→ The exercise
From the first line of the data down to and including the line with "PI = math.pi", copy everything exactly, leaving out pictures.

→ Input data
***

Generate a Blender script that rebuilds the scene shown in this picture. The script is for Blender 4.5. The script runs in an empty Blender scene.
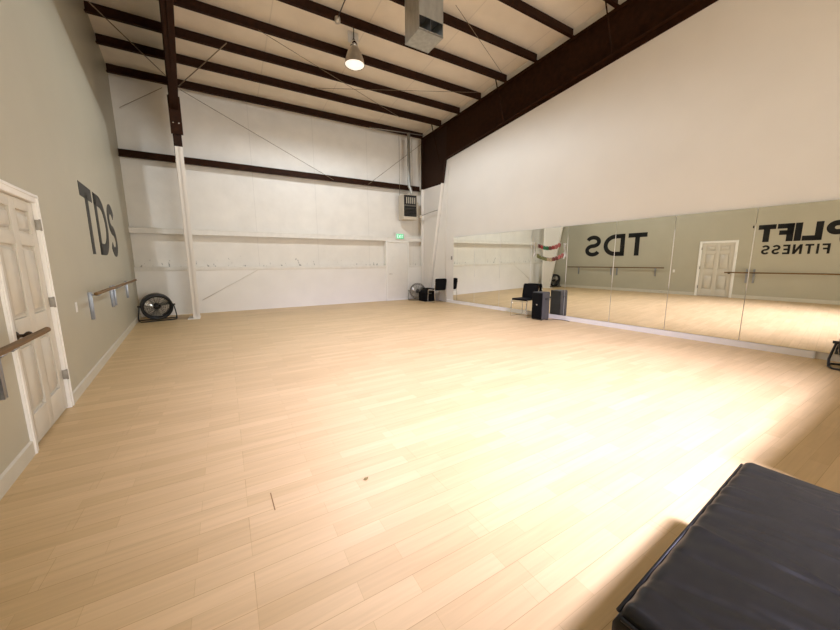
import bpy, bmesh, math, random
from mathutils import Vector, Matrix
random.seed(7)
S = bpy.context.scene
COL = S.collection
PI = math.pi

# ------------------------------------------------------------------ room measures (metres)
H = 1.4
XL, XR, YD = -2.0128, 6.6062, 11.0927      # left / right wall at the far wall, far wall
SL, SR = -0.0871, -0.0679                  # the partitions are a little off square
def xl(y): return XL + SL * (y - YD)
def xr(y): return XR + SR * (y - YD)
NL = Vector((1, -SL, 0)).normalized()      # into the room
NR = Vector((-1, SR, 0)).normalized()
AL = math.atan2(-SL, 1)                    # local x = into the room, local y = along the wall
AR = math.atan2(-SR, 1)                    # local x = out of the room, local y = along the wall
def LP(y, off=0, z=0): return Vector((xl(y), y, z)) + NL * off
def RP(y, off=0, z=0): return Vector((xr(y), y, z)) + NR * off
def zb(y): return 5.80 + 0.068 * (11.0 - y)        # underside of the purlins
def zc(y): return zb(y) + 0.205                    # roof lining

# ------------------------------------------------------------------ materials
def nt(name):
    m = bpy.data.materials.new(name); m.use_nodes = True
    t = m.node_tree; b = t.nodes['Principled BSDF']
    return m, t, b
def mat(name, col, rough=0.5, metal=0.0, var=0.06, scale=6.0, bump=0.0, bscale=60.0, spec=0.5, stretch=(1, 1, 1), coat=0.0):
    m, t, b = nt(name)
    N, L = t.nodes, t.links
    tc = N.new('ShaderNodeTexCoord'); mp = N.new('ShaderNodeMapping')
    mp.inputs['Scale'].default_value = stretch
    L.new(tc.outputs['Object'], mp.inputs['Vector'])
    n = N.new('ShaderNodeTexNoise'); n.inputs['Scale'].default_value = scale; n.inputs['Detail'].default_value = 4
    L.new(mp.outputs['Vector'], n.inputs['Vector'])
    r = N.new('ShaderNodeMapRange'); r.inputs['From Min'].default_value = 0.3; r.inputs['From Max'].default_value = 0.7
    r.inputs['To Min'].default_value = 1 - var; r.inputs['To Max'].default_value = 1 + var
    L.new(n.outputs['Fac'], r.inputs['Value'])
    v = N.new('ShaderNodeVectorMath'); v.operation = 'SCALE'; v.inputs[0].default_value = col[:3]
    L.new(r.outputs['Result'], v.inputs['Scale'])
    L.new(v.outputs['Vector'], b.inputs['Base Color'])
    b.inputs['Roughness'].default_value = rough; b.inputs['Metallic'].default_value = metal
    b.inputs['Specular IOR Level'].default_value = spec
    b.inputs['Coat Weight'].default_value = coat
    if bump:
        n2 = N.new('ShaderNodeTexNoise'); n2.inputs['Scale'].default_value = bscale; n2.inputs['Detail'].default_value = 3
        L.new(mp.outputs['Vector'], n2.inputs['Vector'])
        bp = N.new('ShaderNodeBump'); bp.inputs['Strength'].default_value = bump; bp.inputs['Distance'].default_value = 0.01
        L.new(n2.outputs['Fac'], bp.inputs['Height']); L.new(bp.outputs['Normal'], b.inputs['Normal'])
    return m

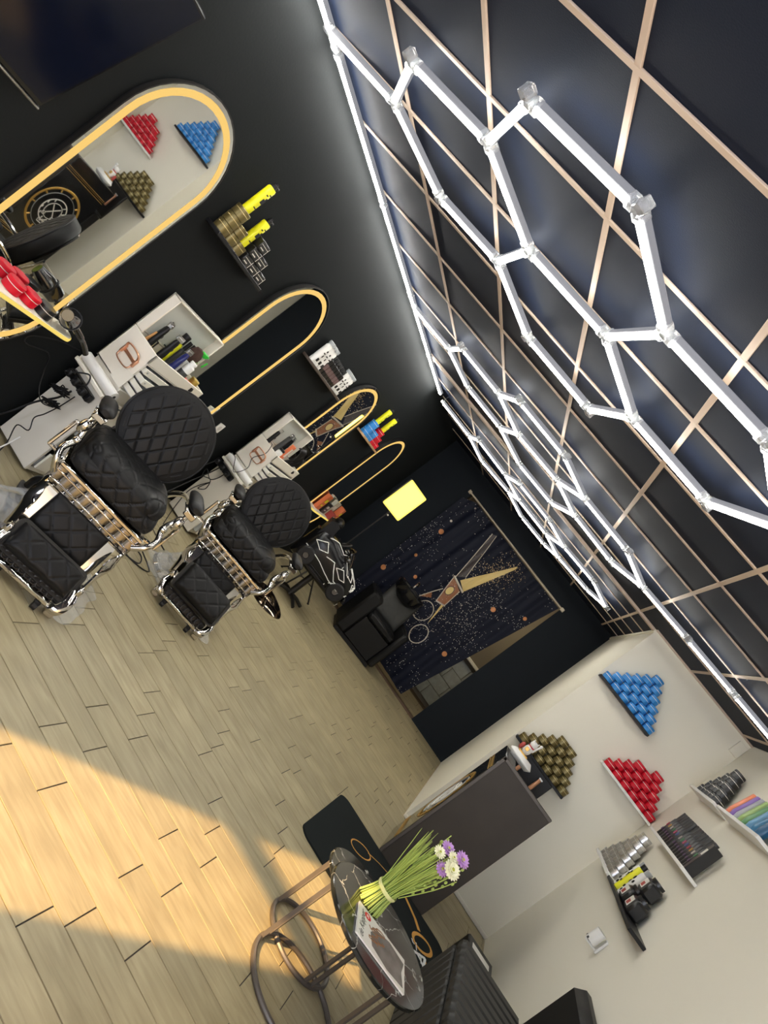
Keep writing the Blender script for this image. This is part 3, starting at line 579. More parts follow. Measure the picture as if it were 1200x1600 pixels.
# ================================================================ work stations: base cabinet + open white case
def station(y0, L, first):
    xo = 0 if first else .03
    w = ('near', 'far')[0 if first else 1]
    pos = 'below the nearest mirrors' if first else 'farther along the charcoal wall'
    t = thing('base_cabinet', 'white low drawer cabinet carrying the open white case, %s' % pos, 'cabinet', (LX+.047+xo, y0, 0), 0, 'white base cabinets along the mirror wall'); D = .305
    MB().box((D/2, .009, .315), (D, .018, .595), 0, .003).box((D/2, L-.009, .315), (D, .018, .595), 0, .003).box((D/2, L/2, .03), (D-.02, L-.04, .03), 0, .003).box((.01, L/2, .315), (.012, L-.04, .56), 0).box((D/2, L/2, .616), (D, L, .018), 0, .003).build('carcass', M_WSHEET, t)
    for k in range(4):
        ex = (.02, .05, .03, .0)[k] if first else (.05, .02, .06, .01)[k]
        d = MB(); z = .055+k*.14
        d.box((D+ex-.006, L/2, z+.062), (.016, L-.05, .118), 0, .003); d.box((D/2+ex, L/2, z+.012), (D-.04, L-.06, .008), 1).box((D/2+ex, .034, z+.05), (D-.04, .008, .07), 1).box((D/2+ex, L-.034, z+.05), (D-.04, .008, .07), 1)
        dd = d.build('drawer', [M_WLAC, M_GREYIN], t)
        MB().box((D+ex+.012, L/2, z+.10), (.016, L*.4, .012), 0, .003).build('drawer_pull', M_GREYIN, dd)
    # riser that carries the case
    MB().box((.14, L/2, .663), (.26, L-.02, .074), 0, .004).build('riser', M_WSHEET, t)
    c = thing('barber_case', 'open white aluminium case with clippers in its lid, %s' % pos, 'case', (LX+.048+xo, y0, .7005), 0, 'open white barber cases'); CD, CH = .254, .27
    b = MB(); b.box((CD/2, .006, CH/2), (CD, .012, CH), 0, .003).box((CD/2, L-.006, CH/2), (CD, .012, CH), 0, .003).box((.006, L/2, CH/2), (.012, L, CH), 0, .003).box((CD/2, L/2, .006), (CD, L, .012), 0, .003).box((CD/2, L/2, CH-.075), (CD-.02, L-.02, .008), 0).box((CD-.006, L/2, CH-.035), (.012, L, .07), 0, .003)
    b.build('case_body', M_WSHEET, c)
    MB().box((CD-.04, .0, .05), (.1, .004, .1), 0).build('side_plate', M_WLAC, c)
    # carrying handle on the near side
    h = MB().box((.15, -.004, .145), (.115, .006, .020), 0, .003).box((.09, -.010, .145), (.014, .02, .05), 0, .003).box((.21, -.010, .145), (.014, .02, .05), 0, .003)
    h.tube(spline([(.09, -.012, .165), (.10, -.026, .19), (.15, -.030, .197), (.20, -.026, .19), (.21, -.012, .165)], 5), [(.010, .005)]*21, 8, flat=(0, 1, 0)); h.tube(spline([(.09, -.012, .125), (.10, -.018, .095), (.15, -.020, .088), (.20, -.018, .095), (.21, -.012, .125)], 5), .004, 8)
    h.build('carrying_handle', M_COPPER, c)
    for k in range(4):
        ex = (.16, .11, .06, .02)[k]; z = .016+k*.043
        d = MB().box((CD+ex-.12, L/2, z+.003), (.23, L-.04, .004), 1).box((CD+ex-.006, L/2, z+.019), (.010, L-.04, .036), 0, .002).box((CD+ex-.12, .024, z+.018), (.23, .006, .032), 0, .001).box((CD+ex-.12, L-.024, z+.018), (.23, .006, .032), 0, .001)
        for q in (.25, .5, .75): d.box((CD+ex-.12, L*q, z+.016), (.22, .005, .026), 1)
        dd = d.build('drawer', [M_WLAC, M_GREYIN], c)
        MB().cyl((CD+ex-.001, .04, z+.02), (CD+ex+.004, .04, z+.02), .006, n=8).cyl((CD+ex-.001, L-.04, z+.02), (CD+ex+.004, L-.04, z+.02), .006, n=8).build('rivet', M_SILVER, dd)
    MB().box((CD+.003, L*.78, CH-.03), (.006, .03, .03), 0, .003).cyl((CD+.003, L*.78, CH-.03), (CD+.012, L*.78, CH-.03), .008, n=10).build('lock', M_BLKM, c)
    # lid leaning open against the wall
    li = MB(); z0, z1 = CH+.003, CH+.285; li.box((.006, L/2, (z0+z1)/2), (.012, L, z1-z0), 0, .003).box((.036, L/2, z1-.006), (.072, L, .012), 0, .004).box((.036, .006, (z0+z1)/2), (.072, .012, z1-z0), 0, .004).box((.036, L-.006, (z0+z1)/2), (.072, .012, z1-z0), 0, .004)
    li.build('lid', M_WSHEET, c); MB().box((.0135, L/2, (z0+z1)/2), (.002, L-.03, z1-z0-.02), 0).build('lid_lining', mat('lid_lining', (.52, .54, .50), .5), c)
    # paper roll on the near ledge
    r = MB().lathe([(.010, 0), (.031, 0), (.031, .31), (.010, .31)], 20, [0, 0, 0]).cyl((0, 0, .3095), (0, 0, .311), .0105, n=14, mi=1)
    ro = r.build('paper_roll', [M_WPL, M_BLACK], None, (LX+.055+xo, y0-.036, .6565)); ro.rotation_euler = (0, R_(90), 0)
    tag(ro, 'white paper roll lying on the near end of the %s cabinet' % ('nearest' if first else 'farther'), 'paper roll', 'paper rolls beside the cases')
    tag(MB().box((D/2-.01, -.036, .612), (.30, .068, .024), 0, .004).box((.003, -.036, .645), (.006, .05, .06), 0, .002).build('roll_ledge', M_WLAC, None, (LX+.047+xo, y0, 0)), 'white ledge under the paper roll of the %s cabinet' % ('nearest' if first else 'farther'), 'ledge', 'ledges under the paper rolls')
    return c
Y1, Y2, SL = 3.46, 5.465, .60
station(Y1, SL, True); station(Y2, SL, False)
def clipper(name, M, body, accent, label, group, ln=.17):
    t = thing(name, label, 'clipper', (0, 0, 0), 0, group); t.matrix_world = M
    MB().tube([(0, 0, z*ln) for z in (0, .05, .3, .6, .85, .95)], [(.016, .012), (.024, .019), (.028, .022), (.025, .019), (.029, .018), (.026, .012)], 12).build('body', body, t)
    MB().box((0, 0, ln*.99), (.052, .014, .022), 0, .002).box((0, .0, ln*1.07), (.054, .004, .012), 0).build('blade', M_SILVER, t)
    MB().lathe([(.008, .014), (.015, .014), (.015, .019), (.008, .019)], 16, 0, T(0, 0, ln*.62) @ RX(90) @ T(0, 0, 0), closed=True).build('dial_ring', accent, t)
    return t
CT = .7005+.27-.071+.0005   # tray level inside a case
g = 'tools standing in the near open case'
def up(x, y, ax, ay, rz=0): return T(x, y, CT) @ RZ(rz) @ RX(ax) @ RY(ay)
clipper('hair_clipper', up(-2.56, Y1+.115, 0, 0, 90), M_BLACK, M_DKGREY, 'black hair clipper at the left of the near open case', g, .21)
clipper('hair_clipper', up(-2.50, Y1+.185, 0, 0, 70), M_BLACK, M_DKGREY, 'black hair clipper beside the blue one in the near open case', g, .20)
clipper('hair_clipper', up(-2.45, Y1+.27, 0, 0, 90), mat('blue_black', (.02, .025, .13), .25), M_SILVER, 'dark blue hair clipper with a silver ring in the near case', g, .19)
tag(inst('spray_can', bottle_mesh('spray_can', .026, .24, mat('yellow_can', (.60, .62, .01), .35), M_BLACK, None, False, .28, .75), None, (-2.57, Y1+.31, CT)), 'yellow can with black cap in the near open case', 'can', g)
pb = inst('powder_bottle', bottle_mesh('powder_bottle', .030, .17, M_WPL, M_WPL, M_DKGREY, False, .12, .6), None, (-2.43, Y1+.355, CT)); tag(pb, 'white bottle with dark lettering band in the near case', 'bottle', g)
br_ = thing('neck_brush', 'neck brush with dark brown bristles in the near open case', 'brush', (-2.495, Y1+.385, CT+.0), 0, g)
MB().lathe([(0, 0), (.020, 0), (.022, .06), (.016, .11), (.024, .125), (.024, .14), (0, .14)], 16).build('handle', M_WPL, br_); MB().lathe([(.022, .14), (.044, .175), (.043, .205), (.026, .24), (0, .248)], 18).build('bristles', mat('brown_bristle', (.05, .022, .015), .9, bump=.6, bscale=200), br_)
for i, (x, y) in enumerate(((-2.57, Y1+.385), (-2.57, Y1+.435))): tag(inst('dropper_bottle', bottle_mesh('dropper_bottle', .015, .22, M_DKGREY, M_BLACK, None, False, .3, .7), None, (x, y, CT)), 'small black capped bottle, %s of two behind the brush' % ('left' if not i else 'right'), 'bottle', g)
sp = thing('spray_bottle', 'pale green spray bottle with a bright green trigger in the near case', 'spray bottle', (-2.52, Y1+.475, CT), 0, g)
MB().lathe([(0, 0), (.033, 0), (.034, .004), (.034, .12), (.024, .16), (.012, .18), (0, .18)], 18).build('body', mat('pale_green_plastic', (.42, .62, .30), .25, trans=.4), sp)
MB().cyl((0, 0, .18), (0, 0, .205), .013, n=12).box((0, .012, .225), (.022, .075, .035), 0, .008).box((0, .052, .20), (.010, .012, .05), 0, .004, RX(-15)).cyl((0, .045, .23), (0, .066, .23), .007, n=8).build('trigger_head', mat('green_plastic', (.02, .50, .03), .35), sp)
tag(inst('hair_wax_tin', ME_RED, None, (-2.447, Y1+.445, CT)), 'red tin standing in the near open case', 'tin', g)
gt = MB().lathe([(0, 0), (.030, 0), (.030, .09), (.026, .095), (0, .095)], 18).mesh('gold_can', mat('gold_can_metal', (.55, .40, .10), .3, .8))
tag(inst('gold_can', gt, None, (-2.45, Y1+.54, CT)), 'small gold can at the right end of the near open case', 'can', g)
cb_ = thing('wood_comb', 'wooden handled comb standing in the left of the near case', 'comb', (-2.57, Y1+.05, CT), 0, g); MB().box((0, .02, .07), (.012, .025, .14), 0, .004, RX(-14)).build('handle', mat('orange_wood', (.55, .28, .10), .5), cb_); MB().box((0, .02, .19), (.006, .025, .11), 0, .002, RX(-14)).build('teeth', M_DKGREY, cb_)
for i, (q, m) in enumerate(((.16, M_BLACK), (.30, M_BLACK), (.46, mat('blue_clip', (.05, .06, .35), .4)))):
    cl = thing('hair_clip', ('black hair clip on the lid edge, left of the two black clips', 'black hair clip on the lid edge, right of the two black clips', 'blue hair clip on the top edge of the case lid')[i], 'hair clip', (LX+.048+.036, Y1+q, .7005+.2855), 0, 'hair clips on the lid edge')
    MB().box((.0, 0, .004+.0), (.076, .012, .006), 0, .002).box((.041, 0, -.018), (.006, .012, .05), 0, .002).build('jaw', m, cl); MB().box((.0, .045, .004), (.012, .07, .007), 0, .002).build('arm', M_WPL, cl)
    cl.location.z += .0015
# second case
g = 'tools standing in the far open case'
clipper('hair_clipper', up(-2.55, Y2+.09, 0, 0, 70), M_BLACK, M_DKGREY, 'thin black trimmer at the left of the far open case', g, .20)
clipper('hair_clipper', up(-2.50, Y2+.20, 0, 0, 90), M_DKGREY, M_BLACK, 'dark hair clipper in the middle of the far open case', g, .24)
tag(MB().box((0, 0, .10), (.03, .055, .20), 0, .003).box((.0155, 0, .12), (.001, .03, .10), 1).build('product_box', [M_ORANGE, M_LINE], None, (-2.47, Y2+.33, CT)), 'orange box standing in the far open case', 'box', g)
clipper('hair_clipper', up(-2.57, Y2+.44, 0, 0, 90), M_BLACK, M_DKGREY, 'black hair clipper at the right of the far open case', g, .22)
tag(inst('white_jar', bottle_mesh('white_jar', .028, .12, M_WPL, M_BLACK, None, False, .2, .8), None, (-2.44, Y2+.17, CT)), 'white jar with black lid in the far open case', 'jar', g)
cp = MB().grid(lambda u, v: (-.02+.05*math.sin(u*PI)+.012*math.sin(v*23+u*4), .20*v-.02+.02*math.sin(u*7), .02+.22*math.sin(u*PI*.55)*(.8+.2*math.sin(v*5))), 16, 20).build('black_cape', M_BLACK, None, (-2.43, Y2+.40, CT+.02)); tag(cp, 'black barber cape bunched over the right end of the far case', 'cape', g)
cp.modifiers.new('solid', 'SOLIDIFY').thickness = .006
tag(inst('gold_can', gt, None, (-2.40, Y2+.68, .645)), 'small gold can beside the far white case', 'can'); tag(MB().box((0, .0, .3), (.10, .10, .60), 0, .004).box((0, 0, .62), (.12, .12, .05), 0, .006).build('side_pedestal', M_BLKM, None, (-2.40, Y2+.68, 0)), 'slim black pedestal beside the far cabinet', 'pedestal')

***

→ Result of this exercise
Generate a Blender script that rebuilds the scene shown in this picture. The script is for Blender 4.5. The script runs in an empty Blender scene.
import bpy, bmesh, math, random
from mathutils import Vector, Matrix
random.seed(7)
S = bpy.context.scene
COL = S.collection
PI = math.pi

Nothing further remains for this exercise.